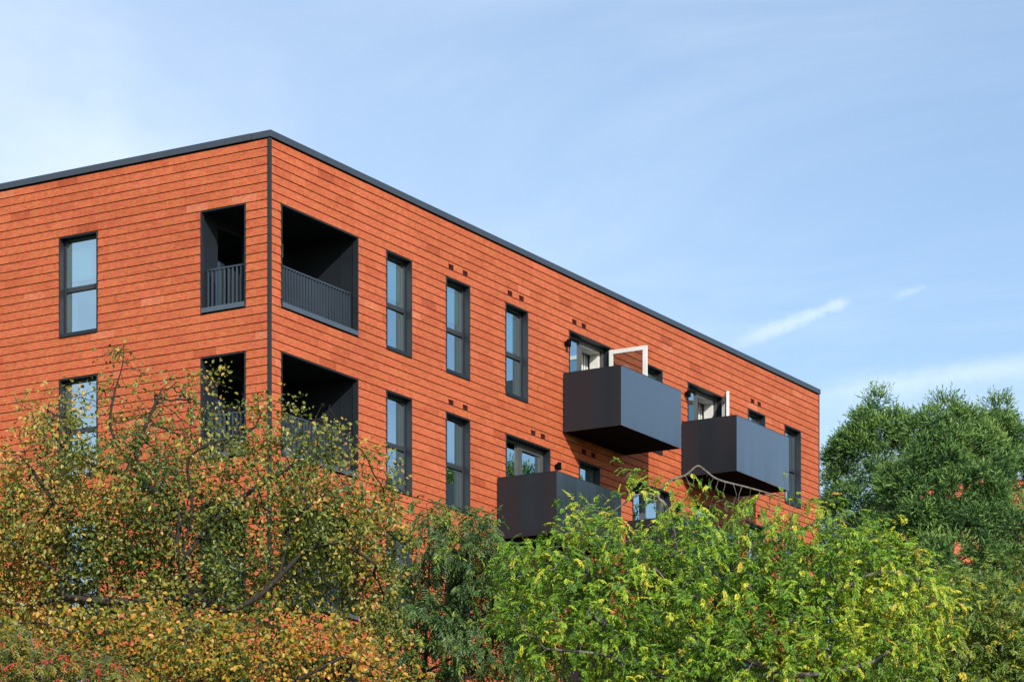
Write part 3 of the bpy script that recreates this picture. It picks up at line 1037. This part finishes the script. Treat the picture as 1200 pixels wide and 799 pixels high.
lean += np.clip((P[:, 0] - .3) / 2.6, -.5, 1) * .10 + np.where(P[:, 2] > zref(640, Y5), .07, 0)
arr = pinnate(P + rng.normal(0, .05, (n, 3)), unit(d * .5 + rng.normal(0, .62, (n, 3)) + np.array([.0, -.35, .18])), rng.uniform(.11, .20, n), 7, .26, 1.05, lean, .10)
leaf_mesh('crown', arr[0], arr[1], arr[2], arr[3], arr[3] * .42, arr[4], L_LOC, root5)

# --- olive green tree at the lower right
Y6 = 50.0
specs = [(1120, 750, 120, 80, 0, 1.8, 1), (1175, 710, 70, 60, .1, 1.4, 1), (1090, 720, 60, 50, .1, 1.2, .9), (1200, 780, 90, 90, 0, 1.6, 1), (1130, 830, 150, 60, 0, 1.8, .6)]
limbs = [[(1140, 870), (1130, 800), (1110, 740), (1090, 690)], [(1140, 860), (1165, 780), (1175, 700), (1172, 665)], [(1140, 860), (1070, 800), (1030, 750)],
         [(1145, 860), (1200, 800), (1240, 730)]]
root6, sk6, b6 = tree('rowan_tree', 'olive green tree with a few amber leaves in front of the dark conifers', 'tree', 1140, Y6, limbs, specs, 3200, BK_DARK,
                      trunk_to=(1140, 875), rmax=.12, clumps=120, crad=.42, infl=1.4, kill=.18, step=.14, tip=.0038)
P, d = leafy_nodes(sk6, .010, 2)
n = len(P)
arr = pinnate(P + rng.normal(0, .08, (n, 3)), unit(d * .6 + rng.normal(0, .5, (n, 3)) + np.array([0, -.35, .1])), rng.uniform(.2, .3, n), 5, .34, .9, rng.normal(.48, .17, n))
leaf_mesh('crown', arr[0], arr[1], arr[2], arr[3], arr[3] * .36, arr[4], L_OLI, root6)


# --- conifers with tufted branches beside the far end of the block
def conifer(label, u, v_top, Y, rad, bottom_v, n_clump, seed, lean=0.0, taper=.62):
    g = np.random.default_rng(seed)
    base = at(u, 0, Y); base[2] = 0
    H = zref(v_top, Y)
    root = empty('conifer_tree', tuple(base)); tag(root, label, 'tree', 'conifers beside the building end')
    sk = Skeleton()
    tr = [np.array([0, 0, -.1]), np.array([.05, 0, H * .5]), np.array([lean, 0, H])]
    sk.limb(tr, step=.4, wob=.02)
    z0 = max(2.0, zref(bottom_v, Y))
    cl = []; ax = []
    for k in range(n_clump):
        s = g.random() ** 1.15
        z = z0 + (H - .3 - z0) * s
        rr = rad * (1 - s) ** taper * (1.1 - .55 * g.random() ** 1.8) + .1
        a = g.uniform(0, 2 * math.pi)
        x0 = np.array([.05 * min(1, z / H * 2) + lean * max(0, (z / H - .5) * 2), 0, z])
        p = x0 + np.array([math.cos(a) * rr, math.sin(a) * rr, -.06 * rr])
        cl.append(p); ax.append(np.array([math.cos(a), math.sin(a), .75 + 1.2 * s ** 3]))
        zz = max(.5, z - .45 * rr)
        st = np.array([x0[0], 0, zz])
        if k % 2 == 0:
            sk.limb([st, st * .45 + p * .55 + np.array([0, 0, -.05 * rr]), p], step=.5, wob=.03)
    cl.append(np.array([lean, 0, H])); ax.append(np.array([0, 0, 1.0]))
    sk.radii(.012, e=2.6, rmax=.3); sk.mesh('trunk', BK_RED, root)
    cl = np.array(cl); ax = unit(np.array(ax))
    bp, ba, bl, bt, bn = [], [], [], [], []
    for c, a in zip(cl, ax):
        sz = g.uniform(.45, .95); nsh = int(50 * (sz / .55) ** 2)
        dirs = unit(a * .55 + g.normal(0, .62, (nsh, 3)))
        ofs = dirs * (g.uniform(.55, 1.0, (nsh, 1)) * sz)
        tone = g.normal(.5, .10)
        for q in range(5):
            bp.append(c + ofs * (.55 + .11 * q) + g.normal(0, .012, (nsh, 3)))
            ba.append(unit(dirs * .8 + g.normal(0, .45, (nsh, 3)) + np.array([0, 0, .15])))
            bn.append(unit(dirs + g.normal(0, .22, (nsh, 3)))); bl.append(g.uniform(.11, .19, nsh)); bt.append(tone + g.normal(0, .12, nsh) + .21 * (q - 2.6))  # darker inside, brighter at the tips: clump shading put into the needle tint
    bp = np.concatenate(bp); ba = np.concatenate(ba); bl = np.concatenate(bl); bt = np.concatenate(bt)
    nr = np.concatenate(bn)
    w3 = bp + base; uu = 600 + w3[:, 0] / w3[:, 1] * F; vv = HZ - (w3[:, 2] - EYE) / w3[:, 1] * F
    ok = np.ones(len(bp), bool)                 # thin places in the crowns where the block behind shows
    for hu, hv, ru, rv in ((1079, 583, 6, 4), (1090, 577, 7, 6), (1127, 571, 5, 8), (1124, 580, 8, 5), (1150, 564, 6, 4), (1121, 645, 7, 13), (1133, 657, 9, 6), (1194, 562, 5, 8)):
        ok &= ((uu - hu) / ru) ** 2 + ((vv - hv) / rv) ** 2 > g.uniform(.1, 2.0, len(bp)) ** 1.0
    bp, ba, bl, bt, nr = bp[ok], ba[ok], bl[ok], bt[ok], nr[ok]
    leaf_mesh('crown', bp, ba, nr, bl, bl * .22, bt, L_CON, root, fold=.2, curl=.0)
    return root


conifer('dark tufted conifer nearest the building end, with a pointed dark top', 1028, 474, 106, 2.75, 800, 230, 3, taper=.46)
conifer('widest conifer with a rounded tufted dome, between two slimmer conifer tops', 1108, 484, 100, 3.3, 800, 310, 4, taper=.42)
conifer('conifer with a thin leaning top at the edge of the picture beside the wide dome', 1178, 483, 108, 2.6, 800, 200, 5, lean=-.25)
conifer('tall broad conifer standing alone to the right, seen only mirrored in the balcony door glass', 1575, 440, 80, 7.0, 900, 900, 6, taper=.25)

# ------------------------------------------------------------------ ground
mg, nt, out = new_mat('lawn')
L = nt.links.new
tc = N(nt, 'ShaderNodeTexCoord'); nz = N(nt, 'ShaderNodeTexNoise', in_Scale=.8, in_Detail=8.0)
L(tc.outputs['Object'], nz.inputs['Vector'])
r = ramp(nt, [(.3, (.030, .050, .014)), (.7, (.075, .105, .028))])
L(nz.outputs['Fac'], r.inputs['Fac'])
p = N(nt, 'ShaderNodeBsdfPrincipled'); p.inputs['Roughness'].default_value = .95
L(r.outputs['Color'], p.inputs['Base Color']); L(p.outputs[0], out.inputs['Surface'])
m = MB(); m.quad((-3000, -3000, 0), (3000, -3000, 0), (3000, 3000, 0), (-3000, 3000, 0))
tag(m.build('ground', mg), 'lawn under the trees', 'ground', kind='structure')

# ------------------------------------------------------------------ sky, sun, camera
SUN_AZ, SUN_EL = R_(159.8), R_(27.5)
wd = bpy.data.worlds.new('World'); S.world = wd; wd.use_nodes = True
nt = wd.node_tree; L = nt.links.new
bg = nt.nodes['Background']; bg.inputs['Strength'].default_value = .13
sky = N(nt, 'ShaderNodeTexSky', sky_type='NISHITA'); sky.sun_disc = False
sky.sun_elevation = SUN_EL; sky.sun_rotation = SUN_AZ
sky.air_density = 1.0; sky.dust_density = .6; sky.ozone_density = 2.0; sky.altitude = 50
geo = N(nt, 'ShaderNodeTexCoord')


def vmath(op, a, b=None):
    n = N(nt, 'ShaderNodeVectorMath', operation=op)
    L(a, n.inputs[0])
    if b is not None:
        if isinstance(b, (tuple, list)): n.inputs[1].default_value = b
        else: L(b, n.inputs[1])
    return n


def math_(op, a, b=None, clamp=False):
    n = N(nt, 'ShaderNodeMath', operation=op, use_clamp=clamp)
    for i, x in enumerate((a, b)):
        if x is None: continue
        if isinstance(x, (int, float)): n.inputs[i].default_value = x
        else: L(x, n.inputs[i])
    return n.outputs[0]


def smooth(val, a, b):
    n = N(nt, 'ShaderNodeMapRange', interpolation_type='SMOOTHSTEP')
    n.inputs['From Min'].default_value = a; n.inputs['From Max'].default_value = b
    L(val, n.inputs['Value'])
    return n.outputs['Result']


D = vmath('NORMALIZE', geo.outputs['Generated']).outputs[0]
# cirrus: clouds on a flat high layer, so they stretch towards the horizon
sep = N(nt, 'ShaderNodeSeparateXYZ'); L(D, sep.inputs[0])
zc = math_('MAXIMUM', sep.outputs['Z'], .06)
px = math_('DIVIDE', sep.outputs['X'], zc); py = math_('DIVIDE', sep.outputs['Y'], zc)
cmb = N(nt, 'ShaderNodeCombineXYZ'); L(px, cmb.inputs[0]); L(py, cmb.inputs[1])
mp = N(nt, 'ShaderNodeMapping'); mp.inputs['Rotation'].default_value = (0, 0, .22); mp.inputs['Scale'].default_value = (.75, .62, 1)
mp.inputs['Location'].default_value = (.3, .1, 0)
L(cmb.outputs[0], mp.inputs['Vector'])
n1 = N(nt, 'ShaderNodeTexNoise', in_Scale=1.5, in_Detail=9.0, in_Roughness=.58, in_Distortion=.9); L(mp.outputs[0], n1.inputs['Vector'])
n2 = N(nt, 'ShaderNodeTexNoise', in_Scale=.5, in_Detail=2.0); L(mp.outputs[0], n2.inputs['Vector'])
c1 = smooth(n1.outputs['Fac'], .36, .80)
c2 = smooth(n2.outputs['Fac'], .35, .70)
lefty = smooth(px, .55, -.75)         # more veil towards the west
cl = math_('MULTIPLY', c1, math_('ADD', math_('MULTIPLY', c2, .30), .06))
cl = math_('ADD', math_('ADD', cl, .025), math_('MULTIPLY', lefty, math_('ADD', math_('MULTIPLY', c1, .22), .24)))


def dirpx(u, v):
    d = np.array([(u - 600) / F, 1.0, (HZ - v) / F]); return d / np.linalg.norm(d)


def trail(p0, p1, w0, w1, a, fade):
    d0, d1 = dirpx(*p0), dirpx(*p1)
    nrm = np.cross(d0, d1); nrm /= np.linalg.norm(nrm)
    along = d1 - d0; ln = np.linalg.norm(along); along /= ln
    s = math_('DIVIDE', vmath('DOT_PRODUCT', vmath('SUBTRACT', D, tuple(d0)).outputs[0], tuple(along)).outputs['Value'], float(ln))
    off = math_('ABSOLUTE', vmath('DOT_PRODUCT', D, tuple(nrm)).outputs['Value'])
    nn = N(nt, 'ShaderNodeTexNoise', in_Scale=190.0, in_Detail=6.0, in_Roughness=.7); L(D, nn.inputs['Vector'])
    off = math_('ADD', off, math_('MULTIPLY', math_('SUBTRACT', nn.outputs['Fac'], .5), .006))
    wid = math_('ADD', math_('MULTIPLY', s, (w1 - w0) / F), w0 / F)
    core = math_('SUBTRACT', 1.0, smooth(math_('DIVIDE', off, wid), -.1, 1.0))
    ends = math_('MULTIPLY', smooth(s, -.05, fade), math_('SUBTRACT', 1.0, smooth(s, .93, 1.03)))
    front = math_('GREATER_THAN', sep.outputs['Y'], 0.0)
    return math_('MULTIPLY', math_('MULTIPLY', core, math_('MULTIPLY', ends, front)), a)


cl = math_('ADD', cl, trail((830, 415), (996, 352), 15, 8, .26, .6))
cl = math_('ADD', cl, trail((935, 468), (1330, 408), 17, 26, .21, .25))
cl = math_('ADD', cl, trail((1040, 352), (1085, 335), 6, 6, .12, .5))
cl = math_('MINIMUM', cl, .9)
mix = N(nt, 'ShaderNodeMixRGB'); mix.inputs['Color2'].default_value = (7.3, 7.8, 8.4, 1)
L(cl, mix.inputs['Fac']); L(sky.outputs[0], mix.inputs['Color1'])
L(mix.outputs[0], bg.inputs['Color'])

sl = bpy.data.lights.new('sun', 'SUN'); sl.energy = 4.2; sl.angle = R_(.5); sl.color = (1, .93, .83)
so = bpy.data.objects.new('sun', sl); COL.objects.link(so)
sd = Vector((math.sin(SUN_AZ) * math.cos(SUN_EL), math.cos(SUN_AZ) * math.cos(SUN_EL), math.sin(SUN_EL)))
so.rotation_euler = sd.to_track_quat('Z', 'Y').to_euler(); so.location = (20, -40, 40)

cd = bpy.data.cameras.new('camera'); cd.sensor_width = 36; cd.lens = F / 1200 * 36
cd.shift_y = (HZ - 399.5) / 1200; cd.clip_start = .5; cd.clip_end = 8000
co = bpy.data.objects.new('camera', cd); COL.objects.link(co); co.location = (0, 0, EYE); co.rotation_euler = (math.pi / 2, 0, 0)
S.camera = co

S.view_settings.view_transform = 'Standard'; S.view_settings.look = 'None'
S.view_settings.exposure = 0.35; S.view_settings.gamma = 1
S.view_settings.use_curve_mapping = False
S.cycles.use_denoising = True
S.cycles.max_bounces = 8; S.cycles.transparent_max_bounces = 12
S.cycles.caustics_reflective = False; S.cycles.caustics_refractive = False
S.cycles.sample_clamp_indirect = 6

═══

→ **Given request**:
Each line from the top of the material through the line containing "arr[4], L_LOC, root5)" should be reproduced exactly; please drop any images.

→ **Complete answer**:
Write part 3 of the bpy script that recreates this picture. It picks up at line 1037. This part finishes the script. Treat the picture as 1200 pixels wide and 799 pixels high.
lean += np.clip((P[:, 0] - .3) / 2.6, -.5, 1) * .10 + np.where(P[:, 2] > zref(640, Y5), .07, 0)
arr = pinnate(P + rng.normal(0, .05, (n, 3)), unit(d * .5 + rng.normal(0, .62, (n, 3)) + np.array([.0, -.35, .18])), rng.uniform(.11, .20, n), 7, .26, 1.05, lean, .10)
leaf_mesh('crown', arr[0], arr[1], arr[2], arr[3], arr[3] * .42, arr[4], L_LOC, root5)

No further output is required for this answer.